A theoretical investigation of tautomeric equilibria and proton transfer in isolated and hydrated thiocytosine

Abstract

The results of an ab initio post Hartree–Fock study of the relative stabilities and mechanism of intramolecular proton transfer in isolated and monohydrated thiocytosine are reported. The geometries of local minima and transition states were optimized without symmetry restrictions by the gradient procedure at the HF and MP2 levels of theory and were verified by energy second derivative calculations. The standard 6-31G(d) basis set was used. The single point calculations have been performed at the MP4(SDQ)/6-31+G(d,p)//MP2/6-31G(d) and MP2/6-311++G(d,p)//MP2/6-31G(d) approximations.

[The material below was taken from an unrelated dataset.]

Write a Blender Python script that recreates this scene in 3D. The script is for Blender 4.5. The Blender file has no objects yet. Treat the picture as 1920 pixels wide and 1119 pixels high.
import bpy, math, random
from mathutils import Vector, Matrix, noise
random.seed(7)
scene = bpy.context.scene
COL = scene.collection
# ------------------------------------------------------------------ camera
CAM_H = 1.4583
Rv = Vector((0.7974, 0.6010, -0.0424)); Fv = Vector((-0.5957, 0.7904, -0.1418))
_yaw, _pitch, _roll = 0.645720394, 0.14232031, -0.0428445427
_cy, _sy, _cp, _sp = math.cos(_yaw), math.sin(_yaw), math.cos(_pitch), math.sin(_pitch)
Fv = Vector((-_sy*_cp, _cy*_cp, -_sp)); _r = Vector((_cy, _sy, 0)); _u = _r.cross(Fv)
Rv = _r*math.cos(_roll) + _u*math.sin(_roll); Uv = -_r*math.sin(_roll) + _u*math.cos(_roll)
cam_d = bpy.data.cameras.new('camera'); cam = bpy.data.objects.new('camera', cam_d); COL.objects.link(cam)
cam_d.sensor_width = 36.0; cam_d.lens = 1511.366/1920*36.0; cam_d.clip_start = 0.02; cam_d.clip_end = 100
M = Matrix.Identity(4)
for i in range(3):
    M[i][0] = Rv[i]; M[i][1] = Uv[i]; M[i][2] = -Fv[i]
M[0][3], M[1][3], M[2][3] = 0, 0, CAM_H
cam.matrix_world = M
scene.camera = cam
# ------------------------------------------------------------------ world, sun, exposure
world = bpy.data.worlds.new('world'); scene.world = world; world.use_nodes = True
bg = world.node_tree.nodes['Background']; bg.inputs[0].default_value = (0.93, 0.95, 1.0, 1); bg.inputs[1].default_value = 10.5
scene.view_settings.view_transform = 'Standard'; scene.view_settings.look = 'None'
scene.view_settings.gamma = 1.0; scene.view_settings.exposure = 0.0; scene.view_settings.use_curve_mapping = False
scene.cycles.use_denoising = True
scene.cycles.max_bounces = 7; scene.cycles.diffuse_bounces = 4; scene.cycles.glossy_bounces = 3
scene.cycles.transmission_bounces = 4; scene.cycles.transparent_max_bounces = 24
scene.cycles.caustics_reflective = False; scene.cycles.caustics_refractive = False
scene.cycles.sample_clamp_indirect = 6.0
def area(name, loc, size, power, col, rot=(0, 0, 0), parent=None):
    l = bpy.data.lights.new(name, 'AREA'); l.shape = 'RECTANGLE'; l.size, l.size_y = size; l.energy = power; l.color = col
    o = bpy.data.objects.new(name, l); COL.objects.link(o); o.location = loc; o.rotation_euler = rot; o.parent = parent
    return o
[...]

The post Hartree–Fock ab initio theory predicts different distributions of the tautomers for cytosine and thiocytosine both in the gas phase and in polar media (PCM solvation model). Interaction of thiocytosine tautomers with one water molecule decreases the difference in the energies of the two most stable tautomers significantly but does not change the order of the stability of tautomers. However, five water molecules forming a first solvation shell change the stability pattern. The heights of the barriers of sulfur-involved proton transfers in thiocytosine are much smaller than analogous barriers in cytosine. In contrast, corresponding barriers for the complexes with one water molecule are higher in thiocytosine.